# Raw data start

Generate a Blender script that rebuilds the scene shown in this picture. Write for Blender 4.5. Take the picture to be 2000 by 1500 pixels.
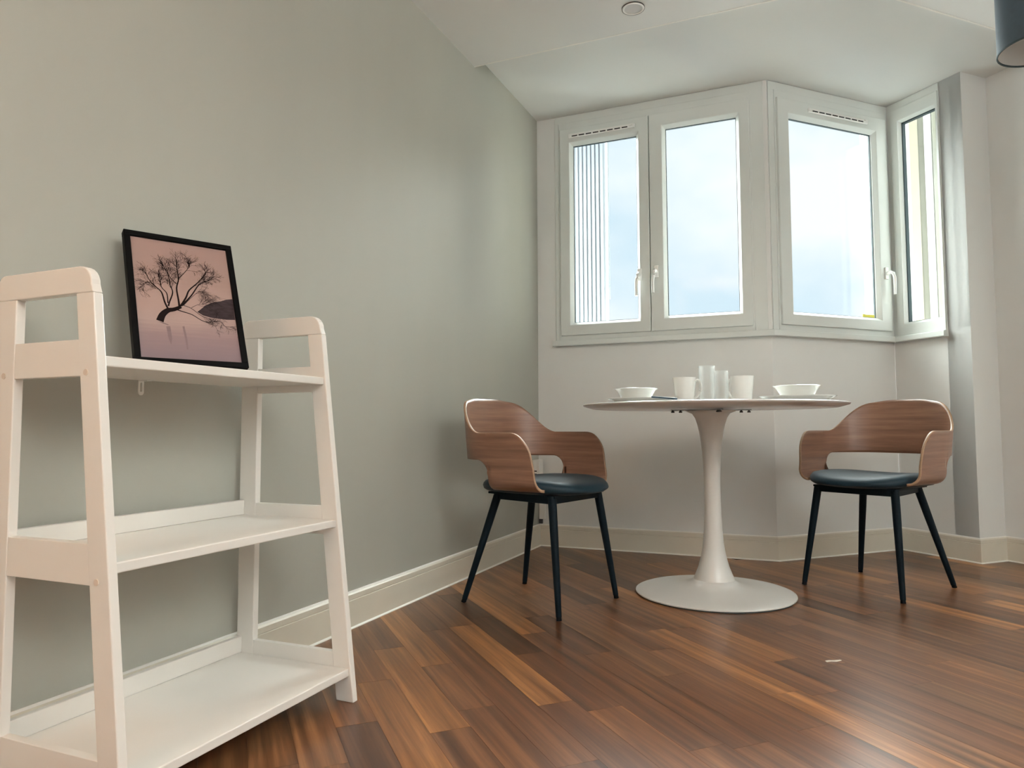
import bpy, bmesh, math, random
from mathutils import Vector, Matrix
from math import sin, cos, tan, pi, radians, sqrt

for o in list(bpy.data.objects): bpy.data.objects.remove(o)
SC = bpy.context.scene
COL = SC.collection
R_ = random.Random(11)

# ---------------------------------------------------------------- camera
CAM_H = .647; YAW = radians(22.9); PITCH = radians(3.46); ROLL = radians(.2)
fw = Vector((-sin(YAW)*cos(PITCH), cos(YAW)*cos(PITCH), sin(PITCH)))
rt = Vector((cos(YAW), sin(YAW), 0)); up = rt.cross(fw)
r2 = cos(ROLL)*rt - sin(ROLL)*up; u2 = sin(ROLL)*rt + cos(ROLL)*up
cam_d = bpy.data.cameras.new('camera'); cam = bpy.data.objects.new('camera', cam_d); COL.objects.link(cam)
cam_d.sensor_fit = 'HORIZONTAL'; cam_d.sensor_width = 36; cam_d.lens = 36*1390/2000
cam_d.clip_start = .05; cam_d.clip_end = 300
M = Matrix((r2, u2, -fw)).transposed().to_4x4(); M.translation = (0, 0, CAM_H)
cam.matrix_world = M
SC.camera = cam

# ---------------------------------------------------------------- world: bright overcast sky with soft clouds
SKY = 1.12
w = bpy.data.worlds.new('sky'); SC.world = w; w.use_nodes = True
nt = w.node_tree; nt.nodes.clear()
N = nt.nodes.new; Lk = nt.links.new
tc = N('ShaderNodeTexCoord'); mp = N('ShaderNodeMapping'); mp.inputs['Scale'].default_value = (1, 1, 1.6)
ns = N('ShaderNodeTexNoise'); ns.inputs['Scale'].default_value = 3.2; ns.inputs['Detail'].default_value = 4; ns.inputs['Roughness'].default_value = .5
rp = N('ShaderNodeValToRGB'); rp.color_ramp.elements[0].position = .38; rp.color_ramp.elements[1].position = .62
rp.color_ramp.elements[0].color = (.60, .74, .84, 1); rp.color_ramp.elements[1].color = (.88, .90, .92, 1)
bg = N('ShaderNodeBackground'); bg.inputs['Strength'].default_value = SKY
wo = N('ShaderNodeOutputWorld')
Lk(tc.outputs['Generated'], mp.inputs['Vector']); Lk(mp.outputs[0], ns.inputs['Vector']); Lk(ns.outputs['Fac'], rp.inputs['Fac'])
Lk(rp.outputs['Color'], bg.inputs['Color']); Lk(bg.outputs[0], wo.inputs['Surface'])

# hazy sun behind the clouds, on the bay side
sd = bpy.data.lights.new('sun', 'SUN'); sd.energy = 44.0; sd.angle = radians(92); sd.color = (.96, 1, .97)
sun = bpy.data.objects.new('sun', sd); COL.objects.link(sun)
sun.rotation_euler = Vector((.52, -.69, -.50)).to_track_quat('-Z', 'Y').to_euler()
FILL_W = 75.0

vs = SC.view_settings
vs.view_transform = 'Standard'; vs.look = 'None'; vs.gamma = 1; vs.exposure = .18
try: vs.use_curve_mapping = False
except Exception: pass

# ---------------------------------------------------------------- materials
def newmat(name):
    m = bpy.data.materials.new(name); m.use_nodes = True
    t = m.node_tree; b = t.nodes['Principled BSDF']
    return m, t, b
def mat(name, col, rough=.5, metal=0, var=0, vscale=(8, 8, 8), bump=0, bscale=60, coat=0, sheen=0, spec=None, bdist=.002):
    m, t, b = newmat(name)
    b.inputs['Roughness'].default_value = rough; b.inputs['Metallic'].default_value = metal
    if coat: b.inputs['Coat Weight'].default_value = coat; b.inputs['Coat Roughness'].default_value = .12
    if sheen: b.inputs['Sheen Weight'].default_value = sheen; b.inputs['Sheen Roughness'].default_value = .4
    if spec is not None: b.inputs['Specular IOR Level'].default_value = spec
    tcn = t.nodes.new('ShaderNodeTexCoord'); mpn = t.nodes.new('ShaderNodeMapping'); mpn.inputs['Scale'].default_value = vscale
    t.links.new(tcn.outputs['Object'], mpn.inputs['Vector'])
    n = t.nodes.new('ShaderNodeTexNoise'); n.inputs['Scale'].default_value = 1; n.inputs['Detail'].default_value = 5
    t.links.new(mpn.outputs[0], n.inputs['Vector'])
    r = t.nodes.new('ShaderNodeValToRGB'); r.color_ramp.elements[0].position = .3; r.color_ramp.elements[1].position = .7
    k = max(var, .015)
    r.color_ramp.elements[0].color = tuple(c*(1-k) for c in col)+(1,); r.color_ramp.elements[1].color = tuple(min(1, c*(1+k)) for c in col)+(1,)
    t.links.new(n.outputs['Fac'], r.inputs['Fac']); t.links.new(r.outputs['Color'], b.inputs['Base Color'])
    if bump:
        n2 = t.nodes.new('ShaderNodeTexNoise'); n2.inputs['Scale'].default_value = bscale; n2.inputs['Detail'].default_value = 3
        t.links.new(tcn.outputs['Object'], n2.inputs['Vector'])
        bp = t.nodes.new('ShaderNodeBump'); bp.inputs['Strength'].default_value = bump; bp.inputs['Distance'].default_value = bdist
        t.links.new(n2.outputs['Fac'], bp.inputs['Height']); t.links.new(bp.outputs[0], b.inputs['Normal'])
    return m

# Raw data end

# Exercise objective
Restate the whole listing above exactly, except for its images.

# Result
Generate a Blender script that rebuilds the scene shown in this picture. Write for Blender 4.5. Take the picture to be 2000 by 1500 pixels.
import bpy, bmesh, math, random
from mathutils import Vector, Matrix
from math import sin, cos, tan, pi, radians, sqrt

for o in list(bpy.data.objects): bpy.data.objects.remove(o)
SC = bpy.context.scene
COL = SC.collection
R_ = random.Random(11)

# ---------------------------------------------------------------- camera
CAM_H = .647; YAW = radians(22.9); PITCH = radians(3.46); ROLL = radians(.2)
fw = Vector((-sin(YAW)*cos(PITCH), cos(YAW)*cos(PITCH), sin(PITCH)))
rt = Vector((cos(YAW), sin(YAW), 0)); up = rt.cross(fw)
r2 = cos(ROLL)*rt - sin(ROLL)*up; u2 = sin(ROLL)*rt + cos(ROLL)*up
cam_d = bpy.data.cameras.new('camera'); cam = bpy.data.objects.new('camera', cam_d); COL.objects.link(cam)
cam_d.sensor_fit = 'HORIZONTAL'; cam_d.sensor_width = 36; cam_d.lens = 36*1390/2000
cam_d.clip_start = .05; cam_d.clip_end = 300
M = Matrix((r2, u2, -fw)).transposed().to_4x4(); M.translation = (0, 0, CAM_H)
cam.matrix_world = M
SC.camera = cam

# ---------------------------------------------------------------- world: bright overcast sky with soft clouds
SKY = 1.12
w = bpy.data.worlds.new('sky'); SC.world = w; w.use_nodes = True
nt = w.node_tree; nt.nodes.clear()
N = nt.nodes.new; Lk = nt.links.new
tc = N('ShaderNodeTexCoord'); mp = N('ShaderNodeMapping'); mp.inputs['Scale'].default_value = (1, 1, 1.6)
ns = N('ShaderNodeTexNoise'); ns.inputs['Scale'].default_value = 3.2; ns.inputs['Detail'].default_value = 4; ns.inputs['Roughness'].default_value = .5
rp = N('ShaderNodeValToRGB'); rp.color_ramp.elements[0].position = .38; rp.color_ramp.elements[1].position = .62
rp.color_ramp.elements[0].color = (.60, .74, .84, 1); rp.color_ramp.elements[1].color = (.88, .90, .92, 1)
bg = N('ShaderNodeBackground'); bg.inputs['Strength'].default_value = SKY
wo = N('ShaderNodeOutputWorld')
Lk(tc.outputs['Generated'], mp.inputs['Vector']); Lk(mp.outputs[0], ns.inputs['Vector']); Lk(ns.outputs['Fac'], rp.inputs['Fac'])
Lk(rp.outputs['Color'], bg.inputs['Color']); Lk(bg.outputs[0], wo.inputs['Surface'])

# hazy sun behind the clouds, on the bay side
sd = bpy.data.lights.new('sun', 'SUN'); sd.energy = 44.0; sd.angle = radians(92); sd.color = (.96, 1, .97)
sun = bpy.data.objects.new('sun', sd); COL.objects.link(sun)
sun.rotation_euler = Vector((.52, -.69, -.50)).to_track_quat('-Z', 'Y').to_euler()
FILL_W = 75.0

vs = SC.view_settings
vs.view_transform = 'Standard'; vs.look = 'None'; vs.gamma = 1; vs.exposure = .18
try: vs.use_curve_mapping = False
except Exception: pass

# ---------------------------------------------------------------- materials
def newmat(name):
    m = bpy.data.materials.new(name); m.use_nodes = True
    t = m.node_tree; b = t.nodes['Principled BSDF']
    return m, t, b
def mat(name, col, rough=.5, metal=0, var=0, vscale=(8, 8, 8), bump=0, bscale=60, coat=0, sheen=0, spec=None, bdist=.002):
    m, t, b = newmat(name)
    b.inputs['Roughness'].default_value = rough; b.inputs['Metallic'].default_value = metal
    if coat: b.inputs['Coat Weight'].default_value = coat; b.inputs['Coat Roughness'].default_value = .12
    if sheen: b.inputs['Sheen Weight'].default_value = sheen; b.inputs['Sheen Roughness'].default_value = .4
    if spec is not None: b.inputs['Specular IOR Level'].default_value = spec
    tcn = t.nodes.new('ShaderNodeTexCoord'); mpn = t.nodes.new('ShaderNodeMapping'); mpn.inputs['Scale'].default_value = vscale
    t.links.new(tcn.outputs['Object'], mpn.inputs['Vector'])
    n = t.nodes.new('ShaderNodeTexNoise'); n.inputs['Scale'].default_value = 1; n.inputs['Detail'].default_value = 5
    t.links.new(mpn.outputs[0], n.inputs['Vector'])
    r = t.nodes.new('ShaderNodeValToRGB'); r.color_ramp.elements[0].position = .3; r.color_ramp.elements[1].position = .7
    k = max(var, .015)
    r.color_ramp.elements[0].color = tuple(c*(1-k) for c in col)+(1,); r.color_ramp.elements[1].color = tuple(min(1, c*(1+k)) for c in col)+(1,)
    t.links.new(n.outputs['Fac'], r.inputs['Fac']); t.links.new(r.outputs['Color'], b.inputs['Base Color'])
    if bump:
        n2 = t.nodes.new('ShaderNodeTexNoise'); n2.inputs['Scale'].default_value = bscale; n2.inputs['Detail'].default_value = 3
        t.links.new(tcn.outputs['Object'], n2.inputs['Vector'])
        bp = t.nodes.new('ShaderNodeBump'); bp.inputs['Strength'].default_value = bump; bp.inputs['Distance'].default_value = bdist
        t.links.new(n2.outputs['Fac'], bp.inputs['Height']); t.links.new(bp.outputs[0], b.inputs['Normal'])
    return m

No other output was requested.